Il appelle les universités à traiter les dossiers des deux étudiants avec "humanisme". "Ouvrir deux places de plus, face à un état de santé qui se dégrade ou des vies brisées, le calcul est vite fait", conclut le président de l'UNEF Lyon.

Une erreur dans l'examen du dossier à Lyon II mais une issue défavorable

À Lyon II, après trois jours de réexamen de leurs dossiers, la sentence est tombée. "Les deux candidat.es ne pourront intégrer un master à Lyon 2, car leur niveau ne correspond pas à celui requis par les filières demandées", explique l'université. Mais un point interroge. Lors du refus de son dossier, il a été indiqué à Rabah qu'il ne possédait pas un diplôme de droit français...alors qu'il a obtenu sa licence à Lyon III.

"C'est relativement bizarre", ironise Karel Talali, "ça veut dire que son dossier n'a pas été correctement évalué". Une erreur que Lyon II reconnaît bien volontiers, mais qu'elle ne corrigera donc pas. "Si son dossier avait été bien étudié en juin, peut-être qu'il aurait eu une place", regrette le président de l'UNEF Lyon. Face à ce refus, Rabah et Iman sont très remontés. "Il y a inégalité des chances puisque l'examen a eu lieu bien après la première phase de candidature", dénoncent-ils. Rabah parle du premier refus de son dossier comme "inadmissible, humiliant, rabaissant" et s'interroge sur les conditions de réexamen des candidatures. Les deux étudiants demandent plus de transparence sur les raisons de ce second refus de leurs dossiers.
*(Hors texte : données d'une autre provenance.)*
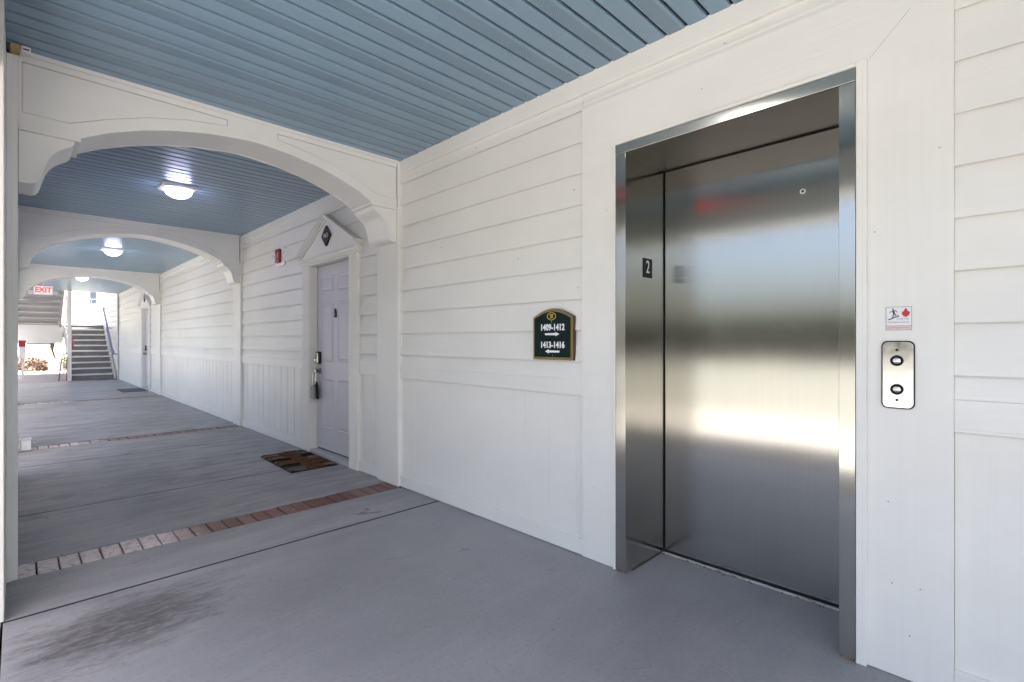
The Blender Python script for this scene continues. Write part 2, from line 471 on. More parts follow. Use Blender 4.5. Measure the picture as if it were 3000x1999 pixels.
M['greymat'] = simple('grey_doormat', (0.10, 0.105, 0.12), 0.95, var=0.2, scale=30, bs=0.4)

# ------------------------------------------------------------------ mesh helpers
class MB:
    def __init__(self):
        self.v, self.f = [], []
    def add(self, vs, fs):
        k = len(self.v)
        self.v += [tuple(p) for p in vs]
        self.f += [tuple(i + k for i in f) for f in fs]
        return self
    def box(self, x0, x1, y0, y1, z0, z1):
        vs = [(x, y, z) for z in (z0, z1) for y in (y0, y1) for x in (x0, x1)]
        return self.add(vs, [(0, 2, 3, 1), (4, 5, 7, 6), (0, 1, 5, 4), (2, 6, 7, 3), (0, 4, 6, 2), (1, 3, 7, 5)])
    def prism(self, poly, axis, a, b):
        """poly: 2-D outline; axis: extrusion axis ('x': (y,z), 'y': (x,z), 'z': (x,y))"""
        def P(p, t):
            return (t, p[0], p[1]) if axis == 'x' else (p[0], t, p[1]) if axis == 'y' else (p[0], p[1], t)
        n = len(poly)
        vs = [P(p, a) for p in poly] + [P(p, b) for p in poly]
        fs = [tuple(range(n)), tuple(range(2 * n - 1, n - 1, -1))]
        fs += [(i, i + n, (i + 1) % n + n, (i + 1) % n) for i in range(n)]
        return self.add(vs, fs)
    def tube(self, pts, r, n=10, cap=True):
        pts = [Vector(p) for p in pts]
        rs = r if isinstance(r, (list, tuple)) else [r] * len(pts)
        rings, prev = [], None
        for i, p in enumerate(pts):
            d = (pts[min(i + 1, len(pts) - 1)] - pts[max(i - 1, 0)]).normalized()
            if prev is None:
                u = d.cross(Vector((0, 0, 1)))
                if u.length < 1e-3:
                    u = d.cross(Vector((0, 1, 0)))
                u.normalize()
            else:
                u = (prev - d * prev.dot(d)).normalized()
            prev = u
            w = d.cross(u)
            rings.append([p + (u * math.cos(t) + w * math.sin(t)) * rs[i] for t in [2 * math.pi * k / n for k in range(n)]])
        vs = [q for rg in rings for q in rg]
        fs = []
        for i in range(len(pts) - 1):
            for k in range(n):
                fs.append((i * n + k, i * n + (k + 1) % n, (i + 1) * n + (k + 1) % n, (i + 1) * n + k))
        if cap:
            fs += [tuple(range(n - 1, -1, -1)), tuple(range((len(pts) - 1) * n, len(pts) * n))]
        return self.add(vs, fs)
    def lathe(self, c, prof, axis='z', n=32):
        """prof: (radius, along-axis) pairs"""
        c = Vector(c)
        vs, fs = [], []
        for r, h in prof:
            for k in range(n):
                t = 2 * math.pi * k / n
                a, b = r * math.cos(t), r * math.sin(t)
                vs.append(c + (Vector((a, b, h)) if axis == 'z' else Vector((h, a, b)) if axis == 'x' else Vector((a, h, b))))
        m = len(prof)
        for i in range(m - 1):
            for k in range(n):
                fs.append((i * n + k, i * n + (k + 1) % n, (i + 1) * n + (k + 1) % n, (i + 1) * n + k))
        fs += [tuple(range(n)), tuple(range((m - 1) * n, m * n))]
        return self.add(vs, fs)
    def build(self, name, mat, parent=None, smooth=False, bevel=0.0, uv=False):
        me = bpy.data.meshes.new(name)
        me.from_pydata(self.v, [], self.f)
        bm = bmesh.new()
        bm.from_mesh(me)
        bmesh.ops.recalc_face_normals(bm, faces=bm.faces)
        bm.to_mesh(me)
        bm.free()
        return link(name, me, mat, parent, smooth, bevel, uv)

def world_off(p):
    t = Vector((0, 0, 0))
    while p is not None:
        t += p.location
        p = p.parent
    return t

def link(name, me, mat, parent=None, smooth=False, bevel=0.0, uv=False):
    if mat is not None:
        me.materials.clear()
        me.materials.append(M[mat] if isinstance(mat, str) else mat)
    if uv:
        l = me.uv_layers.new(name='UVMap')
        for pl in me.polygons:
            nx, ny, nz = (abs(c) for c in pl.normal)
            for li in pl.loop_indices:
                x, y, z = me.vertices[me.loops[li].vertex_index].co
                l.data[li].uv = (y, z) if nx >= ny and nx >= nz else (x, z) if ny >= nz else (y, x)
    if smooth:
        me.shade_smooth()
        me.set_sharp_from_angle(angle=R(38))
    o = bpy.data.objects.new(name, me)
    SC.collection.objects.link(o)
    if parent is not None:
        o.parent = parent
        o.location = -world_off(parent)
    if bevel:
        b = o.modifiers.new('bevel', 'BEVEL')
        b.width = bevel
        b.segments = 2
        b.limit_method = 'ANGLE'
        b.angle_limit = R(40)
        b.harden_normals = False
    return o

def tag(o, label, cat, group=None):
    o['label'] = label
    o['category'] = cat
    if group:
        o['group'] = group
    return o

def thing(name, label, cat, loc, group=None):
    o = bpy.data.objects.new(name, None)
    o.empty_display_size = 0.1
    o.location = loc
    SC.collection.objects.link(o)
    return tag(o, label, cat, group)

def structure(o):
    o['kind'] = 'structure'
    return o

def stuff(o):
    o['kind'] = 'stuff'
    return o

def box(name, mat, parent, x0, x1, y0, y1, z0, z1, bevel=0.0, uv=False):
    return MB().box(min(x0, x1), max(x0, x1), min(y0, y1), max(y0, y1), min(z0, z1), max(z0, z1)).build(name, mat, parent, bevel=bevel, uv=uv)

def text(name, s, mat, parent, o, U, V, size, depth=0.0012, bold=0.0, sx=1.0, spacing=1.0):
    cu = bpy.data.curves.new('t', 'FONT')
    cu.body = s
    cu.size = size
    cu.align_x = 'CENTER'
    cu.align_y = 'CENTER'
    cu.extrude = depth
    cu.offset = bold
    cu.space_character = spacing
    cu.resolution_u = 4
    to = bpy.data.objects.new('t', cu)
    SC.collection.objects.link(to)
    me = bpy.data.meshes.new_from_object(to.evaluated_get(bpy.context.evaluated_depsgraph_get()))
    bpy.data.objects.remove(to)
    U, V, o = Vector(U), Vector(V), Vector(o)
    W_ = U.cross(V)
    for vt in me.vertices:
        c = vt.co.copy()
        vt.co = o + U * (c.x * sx) + V * c.y + W_ * c.z
    me.name = name
    return link(name, me, mat, parent)

W = 2.2542        # wall plane
H = 2.6753        # soffit height
UW, VW = (0, -1, 0), (0, 0, 1)       # reading direction on the wall

# ------------------------------------------------------------------ ground and outdoors sheets
structure(MB().add([(-260, -260, -0.16), (260, -260, -0.16), (260, 260, -0.16), (-260, 260, -0.16)], [(0, 1, 2, 3)]).build('ground', 'lot'))
structure(box('gutter', 'walkway', None, -4.62, -4.32, -60, 60, -0.30, -0.145))
structure(box('paver_walk', 'pavers', None, -4.32, -1.62, -60, 60, -0.30, -0.13))
structure(box('paver_court', 'pavers', None, -1.04, 14, -30, -5.42, -0.30, -0.05))
structure(box('side_path', 'walkway', None, -1.05, -0.056, -5.4, 19.6, -0.30, -0.008))
structure(box('kerb', 'kerbstone', None, -1.60, -1.07, -60, 60, -0.30, -0.035))
structure(box('far_terrace', 'pavers', None, -1.04, 9.0, 19.62, 34.0, -0.30, -0.02))

# ------------------------------------------------------------------ the walk: floor of slabs, joints and brick bands
floor = structure(box('floor', 'gap', None, -0.05, 2.74, -5.4, 19.6, -0.30, -0.060))
BANDS = [(3.528, 3.752), (7.60, 7.82), (13.06, 13.28)]
joints = [-0.2, 3.028, 4.774, 6.60, 9.4, 11.3, 15.2, 17.3]
cuts = [-8.0]
edges = sorted([(j - (0.011 if j == 3.028 else 0.008), j + (0.011 if j == 3.028 else 0.008)) for j in joints] + [(a - 0.002, b + 0.002) for a, b in BANDS])
y = -5.4
for a, b in edges + [(19.6, 19.6)]:
    # two runs: under the wall only where the lift opening is, the slab reaches in
    if y < 1.0 < a:
        MB().prism([(-0.045, y), (W + 0.02, y), (W + 0.02, 0.462), (2.585, 0.462), (2.585, 1.394), (W + 0.02, 1.394), (W + 0.02, a), (-0.045, a)], 'z', -0.08, 0.0).build('slab', 'floor', floor, bevel=0.0012)
    else:
        box('slab', 'floor', floor, -0.045, W + 0.02, y, a, -0.08, 0.0, bevel=0.0012)
    y = b
for j in joints:
    w_ = 0.0105 if j == 3.028 else 0.0075
    box('joint_sealant', 'gap', floor, -0.044, W + 0.019, j - w_, j + w_, -0.055, -0.0022)
for bi, (ya, yb) in enumerate(BANDS):
    x = -0.02
    k = 0
    while x < 2.21:
        w = 0.090 + random.uniform(-0.002, 0.002)
        j = random.uniform(-0.002, 0.002)
        zt = -0.002 + random.uniform(-0.0035, 0.0025)
        p = [(x + 0.0038, ya + 0.005 + j), (x + w - 0.0038, ya + 0.005 - j), (x + w - 0.0038 + j, yb - 0.005), (x + 0.0038 + j, yb - 0.005)]
        MB().prism(p, 'z', -0.06, zt).build('brick', 'brick', floor, bevel=0.003)
        x += w
        k += 1

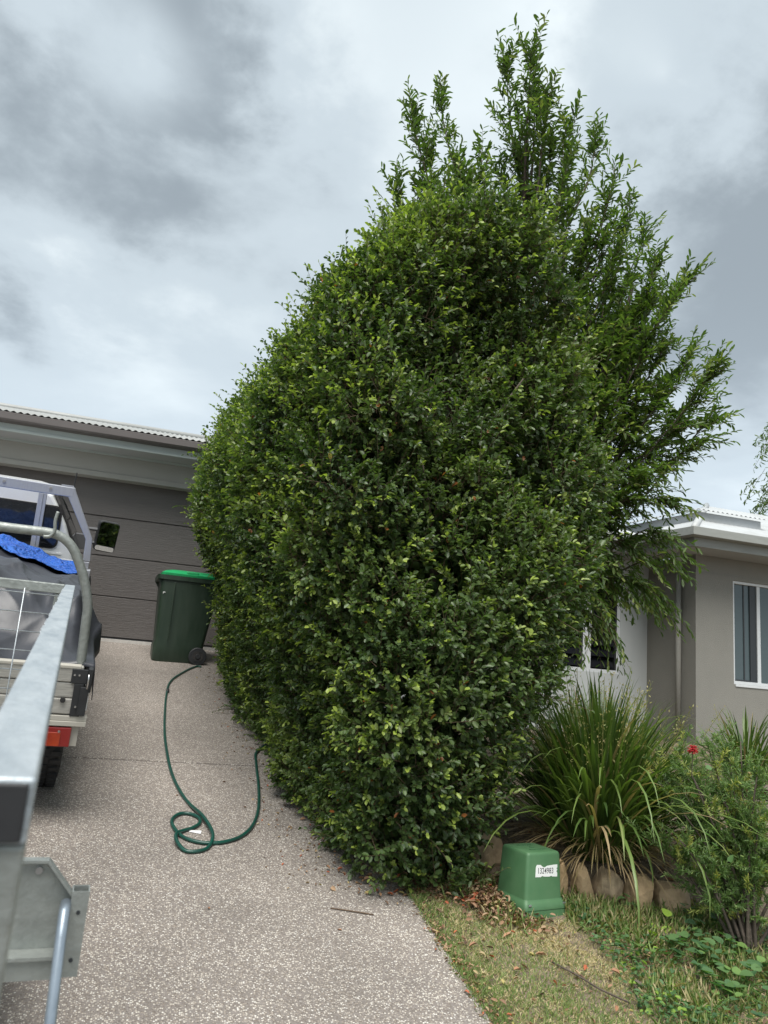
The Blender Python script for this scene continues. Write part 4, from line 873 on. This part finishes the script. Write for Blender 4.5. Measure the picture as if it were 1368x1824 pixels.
for px, py, dd, droop in TIPS:
    if px > 950: px = px-.10*(px-950)
    if droop < .15: py = py+26
    tip = pt(px, py, dd + random.uniform(-.25, .35)); 
    hgt = tip[2]; hz_ = np.hypot(tip[0]-3.1, tip[1]-6.3)
    z0 = max(1.8, hgt - .9 - hz_*(.9 if droop < .5 else .2)); z0 = min(z0, 6.4); i0 = np.argmin(abs(trp[:,2]-z0)); a = trp[i0]
    c1 = a*.45+tip*.55 + np.array([0,0,-.12+.55*droop]) + rng.normal(size=3)*.08
    if droop < .15: tip = tip - np.array([0,0,.26]); c1 = np.array([a[0]*.22+tip[0]*.78, a[1]*.22+tip[1]*.78, a[2]*.72+tip[2]*.28]) + rng.normal(size=3)*.06
     
    ts = np.linspace(0, 1, 12)[:,None]; path = (1-ts)**2*a + 2*ts*(1-ts)*c1 + ts**2*tip
    ln = np.linalg.norm(tip-a)
    bm_ = MB().tube([tuple(p) for p in path], list(np.linspace(.020, .004, 12)), 5)
    if bi < 40: adopt(tree, bm_.build('branch', 'bark', smooth=True))
    else: tm.v  # smaller boughs share the sprays below
    if bi >= 40: adopt(tree, bm_.build('branch', 'bark', smooth=True))
    bi += 1
    ntw = int((13 + 13*ln)*random.uniform(.6, 1.25))
    for k in range(ntw):
        f = 1-(random.random()**1.5)*.62*min(1, 1.7/ln); j = f*11; i1 = min(int(j), 10); b0 = path[i1]+(path[i1+1]-path[i1])*(j-i1)
        ax = path[min(i1+1,11)]-path[i1]; ax /= np.linalg.norm(ax)
        dv = ax*1.0 + rng.normal(size=3)*(.80 if f < .9 else .3) + np.array([0,0,.35-1.0*droop]); dv /= np.linalg.norm(dv)
        tl_ = random.uniform(.12, .38)*(1.0 if f < .95 else 1.15); m_ = int(7+tl_*24)
        s_ = np.linspace(.08, 1, m_)[:,None]; 
        sag = np.array([0,0,-.35*droop-.05])*tl_
        pos = b0 + dv*tl_*s_ + sag*s_**2
        tw_a.append(b0); tw_b.append(b0+dv*tl_+sag)
        sd_ = np.cross(dv, [0,0,1.]); sd_ /= np.linalg.norm(sd_)+1e-6; sg = np.where(np.arange(m_) % 2, 1, -1)[:,None]
        ld = sd_*sg*.75 + dv*.75 + rng.normal(size=(m_,3))*.33 + np.array([0,0,.05-.45*droop])
        L = rng.uniform(.045, .098, m_); W = L*rng.uniform(.22, .31, m_)
        yg = np.where(s_[:,0] > .75, rng.uniform(0, .7, m_)*(random.random() < .35), 0)
        TV.add(pos, ld, np.array([0,0,1.])+rng.normal(size=(m_,3))*.35, L, W, np.clip(rng.normal(.42, .22, m_), 0, 1), yg, fold=.15, curl=.16)
print('tree leaves', TV.n//6)
o = TV.build('foliage', 'leaf_tree'); adopt(tree, o); o['kind'] = 'stuff'
vs, fs = TV.sticks(np.array(tw_a), np.array(tw_b), .0022); o = np_mesh('twigs', vs, fs, 'twig'); adopt(tree, o); o['kind'] = 'stuff'

# ------------------------------------------------------------------ distant tree at the right edge
dt = empty('distant_tree', (12.3, 11.2, 1.3), label='drooping small-leaved tree at the edge beyond the white roof', cat='tree')
t_ = MB().tube(smooth_path([(12.3,11.2,1.0),(12.4,11.2,3.0),(12.2,11.1,4.8),(12.3,11.1,7.0)],4), list(np.linspace(.14,.04,13)), 8); adopt(dt, t_.build('trunk', 'bark', smooth=True))
DV = Leaves(); ta = []; tb_ = []
for k in range(520):
    a = random.uniform(0, 6.28); q = random.random()**.6; zc = random.uniform(5.0, 7.6); r_ = 1.75*q*math.sqrt(max(.15, 1-((zc-6.2)/1.6)**2))
    b0 = np.array([12.35+math.cos(a)*r_, 11.2+math.sin(a)*r_, zc]); dv = np.array([math.cos(a)*.5, math.sin(a)*.5, random.uniform(-.9,.5)]); tl_ = random.uniform(.3,.55); m_ = 16
    s_ = np.linspace(0, 1, m_)[:,None]; pos = b0+dv*tl_*s_+np.array([0,0,-.2])*s_**2; ta.append(b0-dv*.3); tb_.append(b0+dv*tl_+np.array([0,0,-.2]))
    L = rng.uniform(.07,.12,m_); DV.add(pos, rng.normal(size=(m_,3))*.5+np.array([0,0,-.45]), rand_unit(m_), L, L*.25, np.clip(rng.normal(.55,.22,m_),0,1), np.zeros(m_))
o = DV.build('foliage', 'leaf_tree'); adopt(dt, o); o['kind'] = 'stuff'
vs, fs = DV.sticks(np.array(ta), np.array(tb_), .004); o = np_mesh('twigs', vs, fs, 'twig'); adopt(dt, o); o['kind'] = 'stuff'

# ------------------------------------------------------------------ strappy plants
def blade_strip(b0, d0, L, w, bend, seg=8, twist=0):
    """one arching strap leaf as a strip of quads (folded along the midrib)"""
    az = np.array([d0[0], d0[1], 0]); az /= np.linalg.norm(az)+1e-6; side = np.array([-az[1], az[0], 0])
    p = np.array(b0, float); el = math.asin(max(-1, min(1, d0[2]))); vs = []; 
    for i in range(seg+1):
        f = i/seg; ww = w*(.75+.5*f if f < .35 else (.93 if f < .7 else .93*(1-((f-.7)/.3)**1.8)+.03))
        dr = az*math.cos(el)+np.array([0,0,math.sin(el)]); nrm_ = np.cross(side, dr)
        vs += [p-side*ww/2, p-nrm_*ww*.18, p+side*ww/2]
        p = p+dr*L/seg; el -= bend/seg*(.3+1.5*f)
    return np.array(vs)
def blade_faces(seg=8): return np.array([q for i in range(seg) for q in ((3*i,3*i+1,3*i+4,3*i+3),(3*i+1,3*i+2,3*i+5,3*i+4))])
def strap_plant(name, c, rad, nb, hmax, label, nlone, az_view, seedheads=30):
    root = empty(name, c, label=label, cat='plant'); BF = blade_faces()
    V_, F_, A_, T_ = [], [], [], []; k_ = 0
    for i in range(nb):
        a = random.uniform(0, 6.28); q = random.random()**.7; b0 = (math.cos(a)*rad*.45*q, math.sin(a)*rad*.45*q, 0)
        a2 = a+random.gauss(0, .5); lean = q*random.uniform(.25, 1.05); d0 = (math.cos(a2)*math.sin(lean), math.sin(a2)*math.sin(lean), math.cos(lean))
        L = hmax*random.uniform(.62, 1.0)*(1.0-.22*q+.25*(lean>.8)); bend = random.uniform(.15, 1.1)+lean*random.uniform(.3, 1.5)
        v_ = blade_strip(b0, d0, L, random.uniform(.012, .020), bend); V_.append(v_); F_.append(BF+k_); k_ += len(v_)
        dead = random.random() < (.16 if lean > .7 else .03); A_.append(np.full(len(v_), random.uniform(.96, 1) if dead else min(.93, max(0, random.gauss(.42, .25))))); T_.append(np.zeros(len(v_)))
    for i in range(nb//4):      # dry thatch hanging from the foot of the clump
        a = random.uniform(0, 6.28); lean = random.uniform(1.15, 1.5); b0 = (math.cos(a)*rad*.4, math.sin(a)*rad*.4, random.uniform(.02, .12))
        v_ = blade_strip(b0, (math.cos(a)*math.sin(lean), math.sin(a)*math.sin(lean), math.cos(lean)), hmax*random.uniform(.25, .5), random.uniform(.004, .009), random.uniform(.6, 1.5))
        V_.append(v_); F_.append(BF+k_); k_ += len(v_); A_.append(np.full(len(v_), random.uniform(.95, 1))); T_.append(np.zeros(len(v_)))
    o = np_mesh('leaves', np.concatenate(V_), np.concatenate(F_), 'leaf_strap', root, {'rnd': np.concatenate(A_), 'tint': np.concatenate(T_)}); o['kind'] = 'stuff'
    for i in range(nlone):     # arching leaves on the near side that stand out one by one
        a = az_view+random.uniform(-.75, 1.6); lean = random.uniform(.12, .95); d0 = (math.cos(a)*math.sin(lean), math.sin(a)*math.sin(lean), math.cos(lean))
        b0 = (math.cos(a)*rad*random.uniform(.1,.6), math.sin(a)*rad*random.uniform(.1,.6), 0)
        v_ = blade_strip(b0, d0, hmax*random.uniform(.55, 1.15), random.uniform(.010, .017), random.uniform(1.2, 3.0), seg=10)
        np_mesh('leaf', v_, blade_faces(10), 'leaf_strap', root, {'rnd': np.full(len(v_), random.uniform(.6, .93)), 'tint': np.zeros(len(v_))})
    sh = Leaves(); a_, b_ = [], []
    for i in range(seedheads):
        a = random.uniform(0, 6.28); lean = random.uniform(.05, .55); dv = np.array([math.cos(a)*math.sin(lean), math.sin(a)*math.sin(lean), math.cos(lean)]); L = hmax*random.uniform(.6, .98)
        b0 = np.array([math.cos(a), math.sin(a), 0])*rad*.25; tip = b0+dv*L+np.array([0,0,-.05]); a_.append(b0); b_.append(tip); m_ = 46
        s_ = rng.uniform(.55, 1, m_)[:,None]; pos = b0+(tip-b0)*s_+rng.normal(size=(m_,3))*.012
        l_ = rng.uniform(.010,.020,m_); sh.add(pos, dv*.8+rng.normal(size=(m_,3))*.6, rand_unit(m_), l_, l_*.4, rng.uniform(.85, 1, m_), rng.uniform(.3, 1, m_))
    if seedheads:
        o = sh.build('seed_heads', 'leaf_strap', root); o['kind'] = 'stuff'
        vs, fs = sh.sticks(np.array(a_), np.array(b_), .0025); o = np_mesh('flower_stems', vs, fs, 'leaf_strap', root, {'rnd': np.full(len(vs), .9), 'tint': np.full(len(vs), .5)}); o['kind'] = 'stuff'
    return root
strap_plant('mat_rush', (2.62, 4.10, .84), .44, 1150, 1.12, 'large clump of arching strappy leaves between hedge and flowering shrub', 42, R(-115), 95)
strap_plant('mat_rush', (4.95, 5.55, float(gh(4.95,5.55))-.02), .30, 240, .85, 'smaller dark strappy clump by the house wall under the sliding window', 12, R(-120), 4)
strap_plant('mat_rush', (3.75, 6.3, float(gh(3.75,6.3))-.02), .28, 160, .85, 'strappy clump at the foot of the downpipe corner', 6, R(-120), 8)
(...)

Pour expliquer leur démarche et leurs revendications, Iman et Rabah ont installé des banderoles. @Marie Allenou

Au 4 octobre, il y a 269 inscrits en master de droit à Lyon II, "sur les 255 places initiales", souligne l'université qui veut montrer qu'elle a poussé les murs. "Par rapport à nos effectifs étudiants actuels, il nous faudrait deux fois plus d'enseignants-chercheurs", explique Nathalie Dompnier, présidente de l'université Lyon II, pour montrer que les capacités d'accueil sont limitées par un manque de moyens.

"Leur situation correspond à une situation plus générale d'étudiants en difficulté parce qu'ils n'ont pas de proposition de poursuite d'étude. Eux ont choisi ce mode d'action pour faire entendre leur détresse", ajoute la présidente. Elle explique ne pas pouvoir passer au-dessus de la procédure "Trouver mon master" du rectorat, "parce que ce serait introduire des inégalités de traitement injustifiées". Cette procédure se poursuit encore jusqu'à fin octobre. "Leur situation relève de la procédure de saisine et théoriquement, ce sont des étudiants de Lyon III, donc la priorité serait d'examiner au niveau de Lyon III s'il y a des places disponibles, mais on sait aujourd'hui que ce n'est pas le cas", conclut Nathalie Dompnier. La balle est renvoyée dans le camp de la troisième université lyonnaise.

Le rectorat et Lyon III très frileux

Sur le trottoir d'en face, à Lyon III, on espérait que Lyon II fasse un pas pour Rabah et son "bon dossier". Le président de l'université aurait eu un échange avec le rectorat jeudi 7 octobre et affirme que "les dossiers sont en cours d'instruction". L'université évoque un manque de moyens et un manque de personnel pour accueillir plus d'étudiants en master.  Impossible, malgré nos sollicitations, d'obtenir une prise de parole du président de Lyon III, Éric Carpano. On nous explique que l'université fait l'objet d'une évaluation, chronophage et qu'un problème interne, ce vendredi, l'ont tenu occupé.

Du côté du rectorat, on ne communique pas sur les situations personnelles des étudiants mais on assure que le travail de recensement des dernières places disponibles est "en cours de finalisation". Il renvoie la responsabilité d'accueillir les étudiants aux universités."Il est important d’avoir en tête que la région académique est dépendante du nombre de places en master proposées (et créées) par les universités. Ce sont également les universités qui fixent les critères de sélection de leurs masters", nous communique-t-on. Le serpent se mord la queue.

"On ira jusqu'au bout, même s'il faut finir à l'hôpital ou cimetière, pour que ce combat et nos droits soient reconnus en notre présence ou pour d'autres", assène Rabah, qui n'exclut pas plusieurs actions en justice. Ce soir, les deux étudiants dormiront encore le ventre vide.